▽

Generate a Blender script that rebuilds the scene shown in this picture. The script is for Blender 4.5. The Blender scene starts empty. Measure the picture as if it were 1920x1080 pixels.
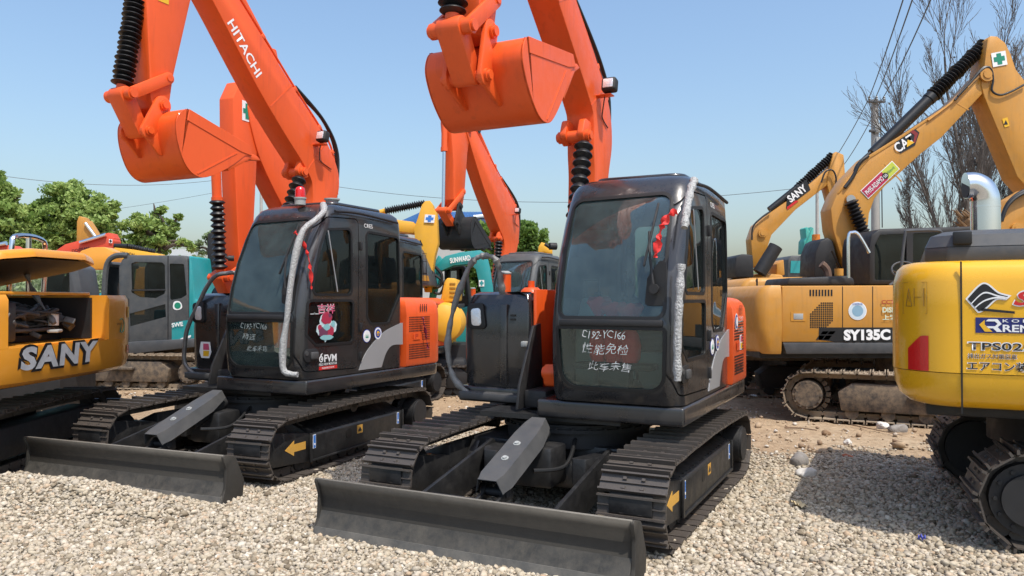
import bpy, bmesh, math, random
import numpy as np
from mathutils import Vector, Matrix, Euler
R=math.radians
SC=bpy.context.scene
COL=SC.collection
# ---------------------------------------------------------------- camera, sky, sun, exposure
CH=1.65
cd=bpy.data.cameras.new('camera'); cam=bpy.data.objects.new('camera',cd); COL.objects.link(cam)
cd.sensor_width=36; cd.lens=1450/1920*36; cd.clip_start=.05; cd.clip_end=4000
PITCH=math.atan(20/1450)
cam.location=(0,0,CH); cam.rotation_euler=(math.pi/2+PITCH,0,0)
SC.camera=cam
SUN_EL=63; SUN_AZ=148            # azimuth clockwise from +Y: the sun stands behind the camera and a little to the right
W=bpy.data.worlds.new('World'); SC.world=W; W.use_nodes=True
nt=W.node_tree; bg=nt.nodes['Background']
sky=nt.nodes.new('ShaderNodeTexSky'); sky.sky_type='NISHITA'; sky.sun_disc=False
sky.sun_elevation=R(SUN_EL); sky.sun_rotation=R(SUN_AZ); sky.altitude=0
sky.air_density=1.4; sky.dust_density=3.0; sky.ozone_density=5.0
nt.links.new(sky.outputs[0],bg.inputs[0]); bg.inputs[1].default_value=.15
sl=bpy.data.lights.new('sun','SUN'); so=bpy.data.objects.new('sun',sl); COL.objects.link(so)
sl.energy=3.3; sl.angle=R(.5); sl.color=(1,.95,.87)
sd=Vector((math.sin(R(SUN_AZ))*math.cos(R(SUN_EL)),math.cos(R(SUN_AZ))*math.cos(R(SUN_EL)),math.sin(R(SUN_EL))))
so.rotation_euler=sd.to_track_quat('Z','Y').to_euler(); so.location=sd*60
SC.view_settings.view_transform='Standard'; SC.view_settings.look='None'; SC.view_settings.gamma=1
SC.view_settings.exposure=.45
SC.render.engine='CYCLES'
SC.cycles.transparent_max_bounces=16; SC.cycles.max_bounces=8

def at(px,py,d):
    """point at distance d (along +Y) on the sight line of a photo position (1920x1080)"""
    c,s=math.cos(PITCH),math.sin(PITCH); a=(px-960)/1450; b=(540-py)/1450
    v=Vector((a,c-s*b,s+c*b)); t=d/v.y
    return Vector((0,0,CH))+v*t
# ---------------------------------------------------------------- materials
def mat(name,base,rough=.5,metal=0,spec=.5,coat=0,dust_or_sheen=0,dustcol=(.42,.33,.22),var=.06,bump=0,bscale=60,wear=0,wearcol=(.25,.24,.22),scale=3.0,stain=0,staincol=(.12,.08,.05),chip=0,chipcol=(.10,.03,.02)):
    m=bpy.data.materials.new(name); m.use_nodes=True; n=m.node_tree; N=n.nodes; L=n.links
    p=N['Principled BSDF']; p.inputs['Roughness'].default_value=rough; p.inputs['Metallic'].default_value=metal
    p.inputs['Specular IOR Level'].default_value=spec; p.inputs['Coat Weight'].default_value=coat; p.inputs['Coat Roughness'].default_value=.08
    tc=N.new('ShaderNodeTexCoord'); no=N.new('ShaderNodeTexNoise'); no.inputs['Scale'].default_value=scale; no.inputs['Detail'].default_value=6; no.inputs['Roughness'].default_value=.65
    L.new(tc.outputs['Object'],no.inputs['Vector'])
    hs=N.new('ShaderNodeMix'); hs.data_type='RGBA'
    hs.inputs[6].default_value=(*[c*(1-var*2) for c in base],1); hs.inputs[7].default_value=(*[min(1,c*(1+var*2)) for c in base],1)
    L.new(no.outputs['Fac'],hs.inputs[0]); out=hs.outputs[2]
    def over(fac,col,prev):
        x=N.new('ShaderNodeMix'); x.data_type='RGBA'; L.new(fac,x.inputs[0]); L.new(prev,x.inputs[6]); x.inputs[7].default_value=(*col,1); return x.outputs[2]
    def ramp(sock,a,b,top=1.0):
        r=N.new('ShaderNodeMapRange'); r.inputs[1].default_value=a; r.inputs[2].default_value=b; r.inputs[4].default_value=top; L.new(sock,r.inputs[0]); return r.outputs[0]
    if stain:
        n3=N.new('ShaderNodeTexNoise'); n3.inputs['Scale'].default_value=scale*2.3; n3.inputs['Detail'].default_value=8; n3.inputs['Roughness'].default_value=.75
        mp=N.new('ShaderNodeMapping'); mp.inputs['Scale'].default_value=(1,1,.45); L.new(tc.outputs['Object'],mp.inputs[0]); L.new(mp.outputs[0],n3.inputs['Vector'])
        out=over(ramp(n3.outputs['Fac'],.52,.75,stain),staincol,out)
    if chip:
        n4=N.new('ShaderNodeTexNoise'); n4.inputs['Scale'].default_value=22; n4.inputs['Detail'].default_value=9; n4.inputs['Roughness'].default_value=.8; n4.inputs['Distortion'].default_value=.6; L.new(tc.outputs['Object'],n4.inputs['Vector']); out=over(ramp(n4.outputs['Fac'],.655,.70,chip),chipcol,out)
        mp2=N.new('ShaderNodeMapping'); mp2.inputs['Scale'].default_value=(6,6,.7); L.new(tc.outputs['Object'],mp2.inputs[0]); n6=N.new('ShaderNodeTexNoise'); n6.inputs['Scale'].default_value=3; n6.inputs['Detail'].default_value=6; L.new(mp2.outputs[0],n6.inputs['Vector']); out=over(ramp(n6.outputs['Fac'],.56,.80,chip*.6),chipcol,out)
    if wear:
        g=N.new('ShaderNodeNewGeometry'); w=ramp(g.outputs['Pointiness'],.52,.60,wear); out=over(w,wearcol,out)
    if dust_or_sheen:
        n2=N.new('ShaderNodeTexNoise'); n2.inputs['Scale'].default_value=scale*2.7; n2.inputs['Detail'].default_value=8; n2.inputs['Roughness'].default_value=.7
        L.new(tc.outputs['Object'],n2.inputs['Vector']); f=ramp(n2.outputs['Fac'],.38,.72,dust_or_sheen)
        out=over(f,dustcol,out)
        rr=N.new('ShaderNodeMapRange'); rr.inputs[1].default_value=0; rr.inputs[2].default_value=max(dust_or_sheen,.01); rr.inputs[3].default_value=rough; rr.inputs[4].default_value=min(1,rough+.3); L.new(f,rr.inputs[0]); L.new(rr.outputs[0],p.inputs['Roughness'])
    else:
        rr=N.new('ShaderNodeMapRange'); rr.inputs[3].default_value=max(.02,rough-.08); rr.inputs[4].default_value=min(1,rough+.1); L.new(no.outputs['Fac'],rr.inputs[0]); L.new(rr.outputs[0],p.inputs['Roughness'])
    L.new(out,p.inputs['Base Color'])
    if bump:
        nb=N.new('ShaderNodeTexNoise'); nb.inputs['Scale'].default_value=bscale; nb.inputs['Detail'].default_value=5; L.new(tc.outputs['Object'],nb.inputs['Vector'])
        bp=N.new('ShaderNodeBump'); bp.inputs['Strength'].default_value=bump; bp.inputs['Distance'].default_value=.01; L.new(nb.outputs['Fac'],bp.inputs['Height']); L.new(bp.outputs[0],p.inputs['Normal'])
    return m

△
▽

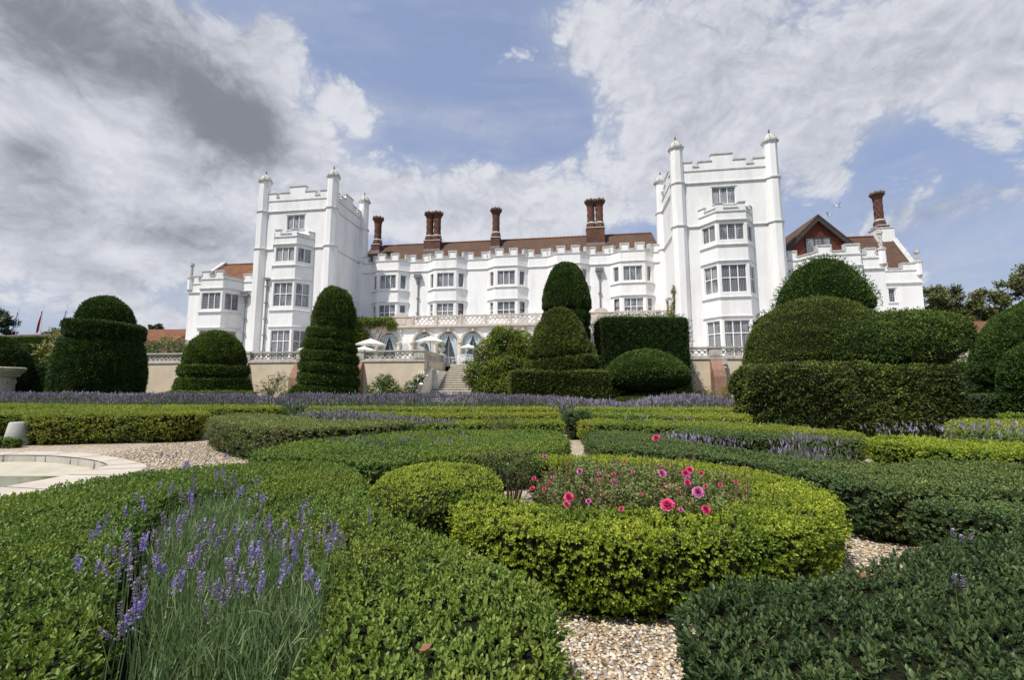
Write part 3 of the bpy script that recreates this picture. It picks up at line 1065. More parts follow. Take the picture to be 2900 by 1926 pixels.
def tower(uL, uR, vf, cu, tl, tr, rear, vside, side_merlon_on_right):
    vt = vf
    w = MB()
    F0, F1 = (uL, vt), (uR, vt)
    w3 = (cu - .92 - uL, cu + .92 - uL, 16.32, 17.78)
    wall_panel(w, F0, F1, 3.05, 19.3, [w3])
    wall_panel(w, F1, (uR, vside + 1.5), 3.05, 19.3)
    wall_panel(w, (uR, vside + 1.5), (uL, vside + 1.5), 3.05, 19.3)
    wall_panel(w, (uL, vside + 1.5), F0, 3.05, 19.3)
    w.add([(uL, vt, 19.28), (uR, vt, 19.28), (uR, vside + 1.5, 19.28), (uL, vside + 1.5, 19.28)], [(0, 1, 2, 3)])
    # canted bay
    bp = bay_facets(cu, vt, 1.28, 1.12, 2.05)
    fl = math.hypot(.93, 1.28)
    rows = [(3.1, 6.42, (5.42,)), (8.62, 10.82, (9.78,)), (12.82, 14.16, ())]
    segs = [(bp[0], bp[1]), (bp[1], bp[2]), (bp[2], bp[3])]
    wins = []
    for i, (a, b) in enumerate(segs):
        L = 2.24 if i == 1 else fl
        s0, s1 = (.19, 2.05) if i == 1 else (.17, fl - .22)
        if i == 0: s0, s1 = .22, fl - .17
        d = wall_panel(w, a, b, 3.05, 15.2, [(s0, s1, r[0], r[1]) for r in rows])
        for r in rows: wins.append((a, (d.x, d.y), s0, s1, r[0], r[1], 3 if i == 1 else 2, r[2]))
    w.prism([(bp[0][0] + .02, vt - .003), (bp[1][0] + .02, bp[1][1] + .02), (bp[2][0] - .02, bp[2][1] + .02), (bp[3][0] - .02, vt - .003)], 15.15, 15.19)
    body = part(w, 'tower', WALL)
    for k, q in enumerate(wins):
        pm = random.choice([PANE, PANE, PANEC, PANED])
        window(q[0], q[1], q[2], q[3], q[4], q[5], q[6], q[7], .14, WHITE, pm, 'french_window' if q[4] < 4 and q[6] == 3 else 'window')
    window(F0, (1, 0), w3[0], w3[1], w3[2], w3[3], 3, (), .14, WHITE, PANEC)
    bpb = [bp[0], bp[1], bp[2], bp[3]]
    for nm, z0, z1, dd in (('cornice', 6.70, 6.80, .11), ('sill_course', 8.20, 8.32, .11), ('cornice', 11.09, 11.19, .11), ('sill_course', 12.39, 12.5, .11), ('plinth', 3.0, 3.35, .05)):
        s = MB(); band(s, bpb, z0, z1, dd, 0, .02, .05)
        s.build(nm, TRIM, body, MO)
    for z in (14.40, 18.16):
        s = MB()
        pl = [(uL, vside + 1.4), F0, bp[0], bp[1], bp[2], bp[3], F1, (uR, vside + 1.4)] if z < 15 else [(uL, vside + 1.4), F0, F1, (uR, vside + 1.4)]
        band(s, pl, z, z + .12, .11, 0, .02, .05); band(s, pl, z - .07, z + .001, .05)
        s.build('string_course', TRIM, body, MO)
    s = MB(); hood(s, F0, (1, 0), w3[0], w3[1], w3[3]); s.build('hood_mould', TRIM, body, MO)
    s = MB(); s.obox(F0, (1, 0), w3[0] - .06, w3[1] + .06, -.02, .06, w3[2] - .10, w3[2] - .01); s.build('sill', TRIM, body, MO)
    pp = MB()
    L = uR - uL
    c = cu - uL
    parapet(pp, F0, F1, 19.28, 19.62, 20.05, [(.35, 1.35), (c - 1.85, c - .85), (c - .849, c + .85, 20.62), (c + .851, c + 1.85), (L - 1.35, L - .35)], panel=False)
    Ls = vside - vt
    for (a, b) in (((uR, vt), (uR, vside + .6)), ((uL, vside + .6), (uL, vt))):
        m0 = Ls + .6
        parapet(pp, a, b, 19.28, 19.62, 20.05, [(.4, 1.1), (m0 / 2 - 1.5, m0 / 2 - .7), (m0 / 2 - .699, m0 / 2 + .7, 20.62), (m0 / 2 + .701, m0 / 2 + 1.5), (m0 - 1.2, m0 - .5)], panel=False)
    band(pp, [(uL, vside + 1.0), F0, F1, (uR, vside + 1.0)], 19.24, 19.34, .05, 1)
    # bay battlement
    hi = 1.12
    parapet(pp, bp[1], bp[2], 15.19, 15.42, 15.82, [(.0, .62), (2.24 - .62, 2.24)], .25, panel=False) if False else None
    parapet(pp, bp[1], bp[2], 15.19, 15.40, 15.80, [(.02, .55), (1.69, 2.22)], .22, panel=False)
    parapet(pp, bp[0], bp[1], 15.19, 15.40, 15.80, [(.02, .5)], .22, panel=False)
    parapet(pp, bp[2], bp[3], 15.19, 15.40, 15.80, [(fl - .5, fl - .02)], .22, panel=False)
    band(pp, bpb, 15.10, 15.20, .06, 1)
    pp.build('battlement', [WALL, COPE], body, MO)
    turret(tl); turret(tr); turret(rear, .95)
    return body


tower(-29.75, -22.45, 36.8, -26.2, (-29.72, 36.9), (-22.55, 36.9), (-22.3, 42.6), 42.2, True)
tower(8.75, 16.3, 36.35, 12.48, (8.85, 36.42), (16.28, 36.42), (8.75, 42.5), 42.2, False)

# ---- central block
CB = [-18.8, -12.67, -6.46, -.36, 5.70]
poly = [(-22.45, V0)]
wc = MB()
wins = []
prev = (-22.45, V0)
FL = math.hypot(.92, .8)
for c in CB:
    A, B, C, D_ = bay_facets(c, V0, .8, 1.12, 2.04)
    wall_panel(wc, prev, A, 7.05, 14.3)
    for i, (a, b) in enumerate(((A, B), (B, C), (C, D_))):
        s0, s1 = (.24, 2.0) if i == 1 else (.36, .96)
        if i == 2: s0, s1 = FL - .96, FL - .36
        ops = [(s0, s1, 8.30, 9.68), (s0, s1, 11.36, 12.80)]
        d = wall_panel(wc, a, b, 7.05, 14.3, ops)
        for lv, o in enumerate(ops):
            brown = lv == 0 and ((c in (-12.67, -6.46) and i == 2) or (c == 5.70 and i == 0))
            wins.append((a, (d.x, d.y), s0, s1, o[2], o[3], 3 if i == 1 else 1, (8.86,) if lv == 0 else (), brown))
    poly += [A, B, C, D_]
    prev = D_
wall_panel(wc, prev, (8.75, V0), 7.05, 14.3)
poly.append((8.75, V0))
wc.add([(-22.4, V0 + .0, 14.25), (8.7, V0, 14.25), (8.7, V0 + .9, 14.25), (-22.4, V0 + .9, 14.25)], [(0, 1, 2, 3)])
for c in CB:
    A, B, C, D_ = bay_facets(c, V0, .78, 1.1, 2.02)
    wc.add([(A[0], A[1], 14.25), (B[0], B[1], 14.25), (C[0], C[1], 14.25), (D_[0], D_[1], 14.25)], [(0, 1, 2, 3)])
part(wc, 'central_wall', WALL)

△

## Aim of the exercise
Choose all lines containing the string "part" and copy them out.

## Full answer
Write part 3 of the bpy script that recreates this picture. It picks up at line 1065. More parts follow. Take the picture to be 2900 by 1926 pixels.
    body = part(w, 'tower', WALL)
part(wc, 'central_wall', WALL)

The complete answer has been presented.